Diese Kraft und Zugewandtheit von Ursula Haeusgen kommt jetzt in Form sehr persönlicher Reaktionen wieder zurück. Viele Lyriker*innen erinnern sich daran, dass sie sich bei ihr das erste Mal ausprobieren konnten (s. u.): „Viele Zuschriften verknüpften sich mit persönlichen Begegnungen und mit viel Dankbarkeit. Diese warme Woge an Sympathie, die jetzt auf uns zugekommen ist, hat mich sehr beeindruckt.“

Jetzt bleibt natürlich noch die Frage, wie es weitergehen soll. Mit dem Lyrik Kabinett in München und der Lyrik an sich. „Das ganz große bleibende Verdienst Ursula Haeusgens ist ja die Tatsache, dass das Lyrik Kabinett tatsächlich existiert. Das ist das, was mich in diesem Moment wirklich bewegt und gleichzeitig motiviert: Wir sind da, wir werden auch in Zukunft da sein und wir können weiter machen. Wir werden weiter versuchen, den Kreis unserer Unterstützer und Förderer zu vergrößern. Das ist eine der stetigen Aufgaben. Seit dem letzten Jahr werden wir institutionell durch die Landeshauptstadt München gefördert, das ist ein wichtiger Schritt zur Zukunftssicherung. Mit den Veranstaltungen geht es derzeit online weiter, wir bieten sie von Monat zu Monat an. Wir haben aber auch Einiges aufgeschoben – da könnte man eine Wundertüte aufschnüren, wenn wieder Präsenzveranstaltungen möglich sind. Es ist für alle Mitarbeiterinnen und Mitarbeiter natürlich jetzt eine sehr traurige Situation, zu wissen, dass diejenige dann fehlen wird, die sonst immer da war und ohne die es diese Veranstaltungen hier nicht geben würde. Aber es geht mit der Arbeit so weiter, wie Frau Haeusgen es vorausschauend angelegt hat und wie sie es sich gewünscht hat.“ 

Biografische Angaben

Ursula Haeusgen (*1942 in München)
1989 Eröffnung einer auf Lyrik und Künstlerbücher spezialisierten Buchhandlung in der Maximilianstraße
1994 Gründung des Vereins „Lyrik Kabinett“
2003 Gründung der Stiftung Lyrik Kabinett
Das Lyrik Kabinett wächst zu einer der größten und bedeutendsten Lyrik-Bibliotheken Europas.
Ursula Haeusgen stirbt am 20. Januar 2021.
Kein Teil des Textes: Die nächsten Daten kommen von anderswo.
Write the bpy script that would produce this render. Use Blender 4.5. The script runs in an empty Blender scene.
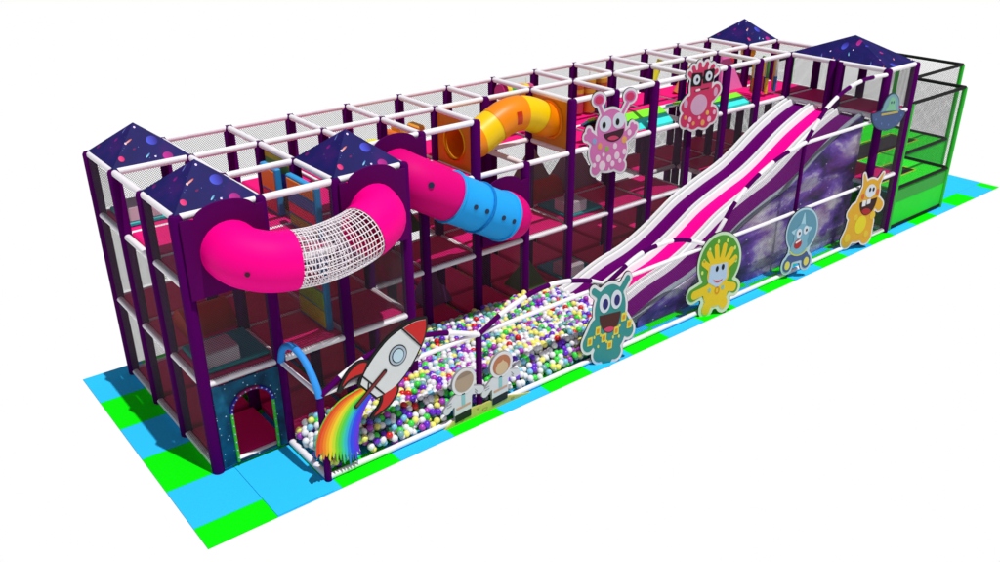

Dr. Holger Pils (*1976 in Rotenburg/Wümme)
Studiert Germanistik, Geschichte und Spanisch in Heidelberg und promoviert über Thomas Mann.
Seit 2014 Geschäftsführer der Stiftung Lyrik Kabinett
Seit 2018 auch im Vorstand der Stiftung Lyrik Kabinett

Aus dem Kondolenzbuch

Ich erinnere mich 1999, ich war auf dem ersten textwerk-Seminar im Münchner Literaturhaus für Lyriker/innen, und Ursula Haeusgen war zu Gast, ich erinnere mich also daran, was für eine enorme Ermunterung und Freude es war, aus jedem ihrer Worte zu hören, was für eine tiefe, geradezu körperliche Beziehung sie zu Gedichten hat, und welche existenzielle Bedeutung Poesie für sie hatte. Auf mich, als damals sehr junge Dichterin, hat das einen bleibenden, Mut stiftenden Eindruck gemacht.
Anja Utler

Das ist eine entsetzliche Nachricht, ein unermeßlicher Verlust – was für eine erstaunliche, großherzige, neugierige Frau, was für ein Engagement und, ja, Liebesvermögen.
Jan Wagner

Die Begegnung mit Ursula Haeusgen steht ganz am Anfang meiner „Laufbahn“ als Dichter. Alles fing in ihrem Laden in der Maximilianstraße an. Um wieviel persönlicher war damals noch das Engagement für die Literatur. Und hier war jemand, der sie in ihrer anspruchsvollsten Form liebte. Ursula Haeusgen wird mir fehlen.
Durs Grünbein

Was für eine traurige Nachricht, sie trifft mich sehr. Ursula Haeusgen war wirklich eine der Großen der Lyrik. Lesend, sammelnd, fördernd. Was wäre das Gedicht und was wären wir Schreibenden ohne ihre Energie. Ohne ihre Ausdauer. Ohne den Ort in der Amalienstraße. Ohne all die Bücher.